At 2:41 PM -0400 10/26/2000, Sam Ruby/Raleigh/IBM wrote:
Ken Wood wrote:

It was designed to be a JAVA program to build java. It was designed to be extended using java because that was the original CONCEPT

Have you talked to the original author? I have.

The original concept was language independent.  The implementation and the
first set of tasks were written in Java because that's what James Duncan
Davidson needed at the time.

James, Stefano, myself or the others at the time would have no objections
to Ant being extended by COBOL or LISP or whatever.

What everybody didn't want was for the Ant language itself (by this, I mean
the XML grammar) to become yet another programming language.

In my opinion, all of the built in tasks provided by Ant *DO* define a programming language of a sort. At various times in the past, I've asked for a way to define tasks within ant itself.

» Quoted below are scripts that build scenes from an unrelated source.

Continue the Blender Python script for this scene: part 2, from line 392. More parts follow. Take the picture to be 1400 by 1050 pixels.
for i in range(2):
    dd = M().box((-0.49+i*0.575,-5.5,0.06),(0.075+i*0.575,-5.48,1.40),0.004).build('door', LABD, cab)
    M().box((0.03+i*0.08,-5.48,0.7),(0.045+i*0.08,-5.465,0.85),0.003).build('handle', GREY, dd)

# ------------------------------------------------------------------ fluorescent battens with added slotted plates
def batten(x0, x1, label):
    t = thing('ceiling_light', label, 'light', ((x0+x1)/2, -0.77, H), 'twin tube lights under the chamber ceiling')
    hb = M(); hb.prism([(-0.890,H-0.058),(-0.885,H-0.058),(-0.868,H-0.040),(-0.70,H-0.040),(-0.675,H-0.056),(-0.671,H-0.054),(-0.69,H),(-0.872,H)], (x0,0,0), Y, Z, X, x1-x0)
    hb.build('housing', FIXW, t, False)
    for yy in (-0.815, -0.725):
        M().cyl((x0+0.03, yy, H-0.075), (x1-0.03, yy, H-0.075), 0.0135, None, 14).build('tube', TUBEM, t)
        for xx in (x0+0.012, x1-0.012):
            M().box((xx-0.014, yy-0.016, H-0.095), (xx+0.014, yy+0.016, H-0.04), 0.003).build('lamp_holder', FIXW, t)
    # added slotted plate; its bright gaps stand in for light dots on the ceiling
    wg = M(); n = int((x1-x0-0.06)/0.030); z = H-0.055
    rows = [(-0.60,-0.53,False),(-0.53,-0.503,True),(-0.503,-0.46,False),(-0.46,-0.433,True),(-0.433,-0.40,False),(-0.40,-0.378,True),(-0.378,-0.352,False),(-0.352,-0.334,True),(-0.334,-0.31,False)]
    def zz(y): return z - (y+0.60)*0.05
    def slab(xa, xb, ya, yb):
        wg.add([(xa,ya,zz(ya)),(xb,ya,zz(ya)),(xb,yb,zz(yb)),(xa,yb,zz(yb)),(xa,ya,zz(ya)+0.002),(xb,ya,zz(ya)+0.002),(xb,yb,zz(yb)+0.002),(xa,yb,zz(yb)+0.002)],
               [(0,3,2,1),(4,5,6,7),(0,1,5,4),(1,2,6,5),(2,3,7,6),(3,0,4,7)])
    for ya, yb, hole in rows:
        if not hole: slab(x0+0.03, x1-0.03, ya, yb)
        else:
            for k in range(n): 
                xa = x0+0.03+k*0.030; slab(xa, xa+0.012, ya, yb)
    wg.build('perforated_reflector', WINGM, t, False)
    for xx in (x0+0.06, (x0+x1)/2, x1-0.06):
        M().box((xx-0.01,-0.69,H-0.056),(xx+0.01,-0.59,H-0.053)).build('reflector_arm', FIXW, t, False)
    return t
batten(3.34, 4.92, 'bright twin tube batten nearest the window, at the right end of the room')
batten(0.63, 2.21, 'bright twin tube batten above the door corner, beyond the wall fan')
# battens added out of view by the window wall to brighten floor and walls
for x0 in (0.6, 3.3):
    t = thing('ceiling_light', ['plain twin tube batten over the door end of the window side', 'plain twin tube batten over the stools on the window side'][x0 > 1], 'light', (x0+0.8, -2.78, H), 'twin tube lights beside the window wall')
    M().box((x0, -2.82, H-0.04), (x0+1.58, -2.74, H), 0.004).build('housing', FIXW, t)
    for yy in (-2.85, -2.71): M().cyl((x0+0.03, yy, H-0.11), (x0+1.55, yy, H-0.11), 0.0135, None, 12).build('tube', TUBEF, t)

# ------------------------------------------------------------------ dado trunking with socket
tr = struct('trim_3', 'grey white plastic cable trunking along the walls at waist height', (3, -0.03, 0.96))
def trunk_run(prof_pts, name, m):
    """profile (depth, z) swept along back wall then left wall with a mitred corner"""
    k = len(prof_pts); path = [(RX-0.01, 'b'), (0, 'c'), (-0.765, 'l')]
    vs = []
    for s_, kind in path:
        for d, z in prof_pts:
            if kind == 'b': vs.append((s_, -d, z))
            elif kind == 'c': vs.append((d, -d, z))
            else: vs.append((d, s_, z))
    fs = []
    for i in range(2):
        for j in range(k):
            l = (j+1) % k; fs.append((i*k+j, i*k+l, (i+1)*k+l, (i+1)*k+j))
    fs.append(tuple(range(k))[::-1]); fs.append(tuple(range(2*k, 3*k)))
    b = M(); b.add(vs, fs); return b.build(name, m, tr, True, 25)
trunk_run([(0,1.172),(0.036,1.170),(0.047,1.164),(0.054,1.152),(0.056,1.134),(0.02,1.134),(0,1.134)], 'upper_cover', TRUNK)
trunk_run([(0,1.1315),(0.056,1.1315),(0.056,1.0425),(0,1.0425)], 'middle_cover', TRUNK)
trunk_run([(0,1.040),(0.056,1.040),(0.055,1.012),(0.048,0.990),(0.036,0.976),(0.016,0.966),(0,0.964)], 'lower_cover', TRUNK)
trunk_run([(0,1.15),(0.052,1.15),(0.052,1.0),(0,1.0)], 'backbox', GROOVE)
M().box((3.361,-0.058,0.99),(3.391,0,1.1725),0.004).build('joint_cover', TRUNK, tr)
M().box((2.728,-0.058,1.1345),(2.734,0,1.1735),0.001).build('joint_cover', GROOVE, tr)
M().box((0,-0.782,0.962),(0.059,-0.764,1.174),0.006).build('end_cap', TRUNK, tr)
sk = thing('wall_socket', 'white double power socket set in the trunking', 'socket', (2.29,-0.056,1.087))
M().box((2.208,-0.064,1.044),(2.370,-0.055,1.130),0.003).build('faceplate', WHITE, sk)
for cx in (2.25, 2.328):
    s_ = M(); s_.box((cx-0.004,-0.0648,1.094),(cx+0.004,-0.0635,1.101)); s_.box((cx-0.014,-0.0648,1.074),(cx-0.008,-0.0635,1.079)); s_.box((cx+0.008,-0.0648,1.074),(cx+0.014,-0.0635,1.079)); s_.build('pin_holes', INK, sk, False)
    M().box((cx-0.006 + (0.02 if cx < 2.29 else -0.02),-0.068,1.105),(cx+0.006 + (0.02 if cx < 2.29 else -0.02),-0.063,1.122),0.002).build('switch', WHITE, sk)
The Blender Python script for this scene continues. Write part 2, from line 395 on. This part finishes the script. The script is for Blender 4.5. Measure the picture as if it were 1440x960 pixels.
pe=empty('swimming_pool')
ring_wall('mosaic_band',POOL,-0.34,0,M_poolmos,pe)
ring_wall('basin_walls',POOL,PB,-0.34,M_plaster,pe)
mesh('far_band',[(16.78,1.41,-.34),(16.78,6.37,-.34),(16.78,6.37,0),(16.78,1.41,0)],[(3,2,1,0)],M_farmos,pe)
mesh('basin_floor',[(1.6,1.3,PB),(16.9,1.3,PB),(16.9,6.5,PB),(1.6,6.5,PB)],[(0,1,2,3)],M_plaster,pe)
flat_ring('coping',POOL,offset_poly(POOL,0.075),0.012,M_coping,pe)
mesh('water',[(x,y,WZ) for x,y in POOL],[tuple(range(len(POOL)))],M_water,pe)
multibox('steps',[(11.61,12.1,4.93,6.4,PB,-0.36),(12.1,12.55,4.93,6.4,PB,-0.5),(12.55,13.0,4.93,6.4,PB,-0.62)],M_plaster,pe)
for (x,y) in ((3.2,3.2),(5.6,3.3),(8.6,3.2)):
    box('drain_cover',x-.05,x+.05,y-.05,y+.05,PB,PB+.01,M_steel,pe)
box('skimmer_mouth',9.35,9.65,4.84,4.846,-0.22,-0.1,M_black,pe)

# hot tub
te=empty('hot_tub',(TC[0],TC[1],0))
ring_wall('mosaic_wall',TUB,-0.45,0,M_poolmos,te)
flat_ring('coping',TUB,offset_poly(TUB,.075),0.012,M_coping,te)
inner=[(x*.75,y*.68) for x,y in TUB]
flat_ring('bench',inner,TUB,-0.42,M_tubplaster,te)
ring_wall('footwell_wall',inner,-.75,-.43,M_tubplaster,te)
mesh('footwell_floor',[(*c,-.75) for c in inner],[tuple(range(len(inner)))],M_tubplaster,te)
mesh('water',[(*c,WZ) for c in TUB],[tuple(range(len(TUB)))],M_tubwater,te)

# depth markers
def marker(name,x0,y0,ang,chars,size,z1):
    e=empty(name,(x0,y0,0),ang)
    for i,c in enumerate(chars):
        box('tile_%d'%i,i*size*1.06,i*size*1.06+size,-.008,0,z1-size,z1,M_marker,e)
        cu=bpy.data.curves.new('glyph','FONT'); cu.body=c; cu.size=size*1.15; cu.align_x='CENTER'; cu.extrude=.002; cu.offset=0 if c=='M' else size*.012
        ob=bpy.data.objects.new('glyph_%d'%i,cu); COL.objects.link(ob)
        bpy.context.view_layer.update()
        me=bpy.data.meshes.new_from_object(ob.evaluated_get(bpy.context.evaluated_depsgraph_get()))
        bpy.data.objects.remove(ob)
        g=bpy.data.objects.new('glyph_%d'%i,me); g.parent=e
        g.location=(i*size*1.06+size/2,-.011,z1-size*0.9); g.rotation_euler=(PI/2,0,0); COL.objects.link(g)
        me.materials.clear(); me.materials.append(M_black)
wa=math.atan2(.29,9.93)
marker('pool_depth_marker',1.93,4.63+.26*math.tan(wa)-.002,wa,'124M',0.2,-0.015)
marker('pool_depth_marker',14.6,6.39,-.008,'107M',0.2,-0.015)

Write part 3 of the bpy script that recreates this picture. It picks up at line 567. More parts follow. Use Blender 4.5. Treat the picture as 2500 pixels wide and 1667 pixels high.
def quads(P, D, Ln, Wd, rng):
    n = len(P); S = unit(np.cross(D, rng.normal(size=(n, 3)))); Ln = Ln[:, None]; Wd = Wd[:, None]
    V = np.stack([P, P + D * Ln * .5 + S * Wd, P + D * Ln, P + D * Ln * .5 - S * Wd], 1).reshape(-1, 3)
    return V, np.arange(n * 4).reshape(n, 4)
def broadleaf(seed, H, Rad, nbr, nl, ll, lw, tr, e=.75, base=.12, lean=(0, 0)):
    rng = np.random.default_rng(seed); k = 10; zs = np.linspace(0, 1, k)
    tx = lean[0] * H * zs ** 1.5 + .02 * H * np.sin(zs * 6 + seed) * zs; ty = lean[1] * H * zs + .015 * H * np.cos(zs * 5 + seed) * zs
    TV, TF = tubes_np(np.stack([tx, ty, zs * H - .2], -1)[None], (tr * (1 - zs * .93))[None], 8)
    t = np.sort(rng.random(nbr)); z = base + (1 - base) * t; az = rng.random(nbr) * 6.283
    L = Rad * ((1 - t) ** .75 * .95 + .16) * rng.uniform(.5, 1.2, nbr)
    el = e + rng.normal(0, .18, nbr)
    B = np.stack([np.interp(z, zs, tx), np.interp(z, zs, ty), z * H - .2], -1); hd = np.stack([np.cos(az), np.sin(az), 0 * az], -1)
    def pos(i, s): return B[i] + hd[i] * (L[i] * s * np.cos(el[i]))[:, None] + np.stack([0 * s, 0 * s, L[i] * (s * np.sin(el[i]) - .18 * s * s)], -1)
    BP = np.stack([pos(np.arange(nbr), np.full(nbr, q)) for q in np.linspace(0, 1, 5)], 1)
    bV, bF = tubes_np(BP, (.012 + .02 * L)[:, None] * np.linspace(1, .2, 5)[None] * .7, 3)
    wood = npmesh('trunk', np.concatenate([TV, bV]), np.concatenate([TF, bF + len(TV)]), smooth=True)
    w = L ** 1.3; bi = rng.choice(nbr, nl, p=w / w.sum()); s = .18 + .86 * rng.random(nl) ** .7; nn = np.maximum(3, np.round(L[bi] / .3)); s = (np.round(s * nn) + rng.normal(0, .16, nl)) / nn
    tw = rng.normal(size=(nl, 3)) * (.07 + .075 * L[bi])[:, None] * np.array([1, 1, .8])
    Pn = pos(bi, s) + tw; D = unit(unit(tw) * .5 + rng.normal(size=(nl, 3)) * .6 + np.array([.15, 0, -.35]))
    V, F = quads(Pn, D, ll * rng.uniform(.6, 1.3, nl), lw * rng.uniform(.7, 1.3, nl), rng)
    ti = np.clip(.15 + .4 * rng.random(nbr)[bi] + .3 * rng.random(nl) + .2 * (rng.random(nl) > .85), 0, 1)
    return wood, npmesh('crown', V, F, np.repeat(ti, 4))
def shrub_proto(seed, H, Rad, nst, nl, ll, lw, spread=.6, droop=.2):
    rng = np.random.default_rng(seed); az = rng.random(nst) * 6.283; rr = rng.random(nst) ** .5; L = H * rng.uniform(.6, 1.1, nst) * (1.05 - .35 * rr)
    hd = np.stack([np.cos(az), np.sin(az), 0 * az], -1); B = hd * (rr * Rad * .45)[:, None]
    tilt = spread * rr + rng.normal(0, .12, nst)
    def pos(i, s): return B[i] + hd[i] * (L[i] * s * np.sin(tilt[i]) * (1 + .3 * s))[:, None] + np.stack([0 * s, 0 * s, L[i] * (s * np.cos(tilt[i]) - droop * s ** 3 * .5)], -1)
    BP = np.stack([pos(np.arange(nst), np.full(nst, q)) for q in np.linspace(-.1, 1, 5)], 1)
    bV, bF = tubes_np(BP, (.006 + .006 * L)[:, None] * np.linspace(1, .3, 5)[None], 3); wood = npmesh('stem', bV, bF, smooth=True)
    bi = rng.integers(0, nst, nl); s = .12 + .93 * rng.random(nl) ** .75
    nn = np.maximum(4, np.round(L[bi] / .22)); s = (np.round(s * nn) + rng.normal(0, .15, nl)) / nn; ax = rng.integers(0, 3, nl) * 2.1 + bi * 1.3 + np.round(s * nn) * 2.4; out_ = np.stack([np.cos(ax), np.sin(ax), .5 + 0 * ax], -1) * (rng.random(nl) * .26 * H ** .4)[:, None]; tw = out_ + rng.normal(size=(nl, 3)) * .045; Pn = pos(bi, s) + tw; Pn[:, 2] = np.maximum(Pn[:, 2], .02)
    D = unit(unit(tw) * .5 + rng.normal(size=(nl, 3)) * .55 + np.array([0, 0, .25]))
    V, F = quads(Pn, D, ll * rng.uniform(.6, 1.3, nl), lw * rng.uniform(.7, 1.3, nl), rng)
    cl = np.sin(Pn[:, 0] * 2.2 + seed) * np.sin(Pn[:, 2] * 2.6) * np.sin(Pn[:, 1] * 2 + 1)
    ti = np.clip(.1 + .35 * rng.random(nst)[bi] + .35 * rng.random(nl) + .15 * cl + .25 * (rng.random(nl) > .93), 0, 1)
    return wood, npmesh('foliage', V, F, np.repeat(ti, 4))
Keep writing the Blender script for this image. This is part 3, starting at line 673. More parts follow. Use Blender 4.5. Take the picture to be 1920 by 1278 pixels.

For example, I have a fixed set of operations that I do to build tools for JShell, that I encapsulate in a simple build script, buildtool. Now, I can probably execute this by just using the <exec> task, and running my original script, but then I lose the power of using ant to control compilation, etc. What I've asked for in the past is the ability to define compound tasks, built from existing tasks. So, my buildtool task would be made up of <javac>, <jlink> and <copy>. Given this capability, abstraction, Ant truly becomes a programming language, and why be against that?

If I can also build task definitions using scripts, then so much the better. Why not allow as many extension mechanisms as possible?

- Patrick
--

// Patrick C. Beard
// Java Runtime Enthusiast -- "Will invoke interfaces for food."